COLLECTED MATERIAL:
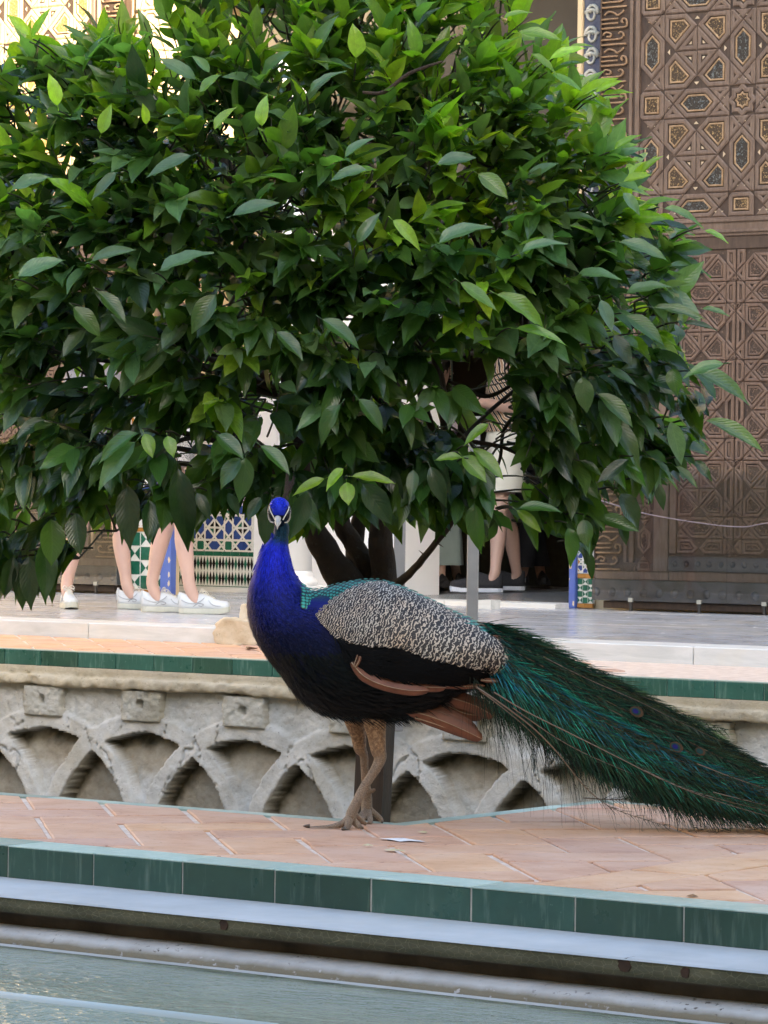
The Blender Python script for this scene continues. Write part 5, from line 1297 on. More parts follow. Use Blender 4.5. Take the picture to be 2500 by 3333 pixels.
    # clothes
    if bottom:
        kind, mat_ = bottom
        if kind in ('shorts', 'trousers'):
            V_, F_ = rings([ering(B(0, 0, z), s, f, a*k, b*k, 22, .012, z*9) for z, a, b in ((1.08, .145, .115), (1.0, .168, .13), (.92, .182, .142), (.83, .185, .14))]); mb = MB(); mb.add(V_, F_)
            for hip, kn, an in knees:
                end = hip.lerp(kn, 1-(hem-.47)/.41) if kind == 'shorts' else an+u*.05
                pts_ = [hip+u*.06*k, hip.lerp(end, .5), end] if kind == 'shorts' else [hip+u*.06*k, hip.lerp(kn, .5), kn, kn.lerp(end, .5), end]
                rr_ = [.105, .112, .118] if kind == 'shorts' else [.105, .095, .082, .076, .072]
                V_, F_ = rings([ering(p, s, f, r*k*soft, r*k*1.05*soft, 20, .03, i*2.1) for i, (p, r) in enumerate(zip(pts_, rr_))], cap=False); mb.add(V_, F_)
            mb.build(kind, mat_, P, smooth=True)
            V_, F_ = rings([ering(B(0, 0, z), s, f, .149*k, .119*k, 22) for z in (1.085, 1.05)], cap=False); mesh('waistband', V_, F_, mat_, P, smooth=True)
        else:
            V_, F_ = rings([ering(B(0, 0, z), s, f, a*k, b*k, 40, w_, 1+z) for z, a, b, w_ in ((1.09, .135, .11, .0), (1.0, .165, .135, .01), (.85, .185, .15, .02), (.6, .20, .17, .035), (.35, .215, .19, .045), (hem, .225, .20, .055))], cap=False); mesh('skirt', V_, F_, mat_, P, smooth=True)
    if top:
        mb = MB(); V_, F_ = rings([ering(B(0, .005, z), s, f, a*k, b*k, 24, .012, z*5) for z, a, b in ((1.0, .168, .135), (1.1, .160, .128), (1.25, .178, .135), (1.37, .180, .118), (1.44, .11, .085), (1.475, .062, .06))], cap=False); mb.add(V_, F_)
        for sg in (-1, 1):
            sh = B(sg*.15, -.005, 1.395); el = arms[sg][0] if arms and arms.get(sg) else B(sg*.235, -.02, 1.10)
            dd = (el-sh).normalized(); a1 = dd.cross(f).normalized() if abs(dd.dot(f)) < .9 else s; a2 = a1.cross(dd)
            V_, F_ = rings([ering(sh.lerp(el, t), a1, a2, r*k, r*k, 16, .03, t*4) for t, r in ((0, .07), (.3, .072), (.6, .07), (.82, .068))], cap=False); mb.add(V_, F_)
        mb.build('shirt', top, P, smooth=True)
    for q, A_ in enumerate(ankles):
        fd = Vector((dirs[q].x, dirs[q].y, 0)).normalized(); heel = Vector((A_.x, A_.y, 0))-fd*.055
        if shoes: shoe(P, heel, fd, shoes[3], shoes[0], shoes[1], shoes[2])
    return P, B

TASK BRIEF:
Restate the data above word for word. Skip every picture.

RESPONSE TO THE TASK:
The Blender Python script for this scene continues. Write part 5, from line 1297 on. More parts follow. Use Blender 4.5. Take the picture to be 2500 by 3333 pixels.
    # clothes
    if bottom:
        kind, mat_ = bottom
        if kind in ('shorts', 'trousers'):
            V_, F_ = rings([ering(B(0, 0, z), s, f, a*k, b*k, 22, .012, z*9) for z, a, b in ((1.08, .145, .115), (1.0, .168, .13), (.92, .182, .142), (.83, .185, .14))]); mb = MB(); mb.add(V_, F_)
            for hip, kn, an in knees:
                end = hip.lerp(kn, 1-(hem-.47)/.41) if kind == 'shorts' else an+u*.05
                pts_ = [hip+u*.06*k, hip.lerp(end, .5), end] if kind == 'shorts' else [hip+u*.06*k, hip.lerp(kn, .5), kn, kn.lerp(end, .5), end]
                rr_ = [.105, .112, .118] if kind == 'shorts' else [.105, .095, .082, .076, .072]
                V_, F_ = rings([ering(p, s, f, r*k*soft, r*k*1.05*soft, 20, .03, i*2.1) for i, (p, r) in enumerate(zip(pts_, rr_))], cap=False); mb.add(V_, F_)
            mb.build(kind, mat_, P, smooth=True)
            V_, F_ = rings([ering(B(0, 0, z), s, f, .149*k, .119*k, 22) for z in (1.085, 1.05)], cap=False); mesh('waistband', V_, F_, mat_, P, smooth=True)
        else:
            V_, F_ = rings([ering(B(0, 0, z), s, f, a*k, b*k, 40, w_, 1+z) for z, a, b, w_ in ((1.09, .135, .11, .0), (1.0, .165, .135, .01), (.85, .185, .15, .02), (.6, .20, .17, .035), (.35, .215, .19, .045), (hem, .225, .20, .055))], cap=False); mesh('skirt', V_, F_, mat_, P, smooth=True)
    if top:
        mb = MB(); V_, F_ = rings([ering(B(0, .005, z), s, f, a*k, b*k, 24, .012, z*5) for z, a, b in ((1.0, .168, .135), (1.1, .160, .128), (1.25, .178, .135), (1.37, .180, .118), (1.44, .11, .085), (1.475, .062, .06))], cap=False); mb.add(V_, F_)
        for sg in (-1, 1):
            sh = B(sg*.15, -.005, 1.395); el = arms[sg][0] if arms and arms.get(sg) else B(sg*.235, -.02, 1.10)
            dd = (el-sh).normalized(); a1 = dd.cross(f).normalized() if abs(dd.dot(f)) < .9 else s; a2 = a1.cross(dd)
            V_, F_ = rings([ering(sh.lerp(el, t), a1, a2, r*k, r*k, 16, .03, t*4) for t, r in ((0, .07), (.3, .072), (.6, .07), (.82, .068))], cap=False); mb.add(V_, F_)
        mb.build('shirt', top, P, smooth=True)
    for q, A_ in enumerate(ankles):
        fd = Vector((dirs[q].x, dirs[q].y, 0)).normalized(); heel = Vector((A_.x, A_.y, 0))-fd*.055
        if shoes: shoe(P, heel, fd, shoes[3], shoes[0], shoes[1], shoes[2])
    return P, B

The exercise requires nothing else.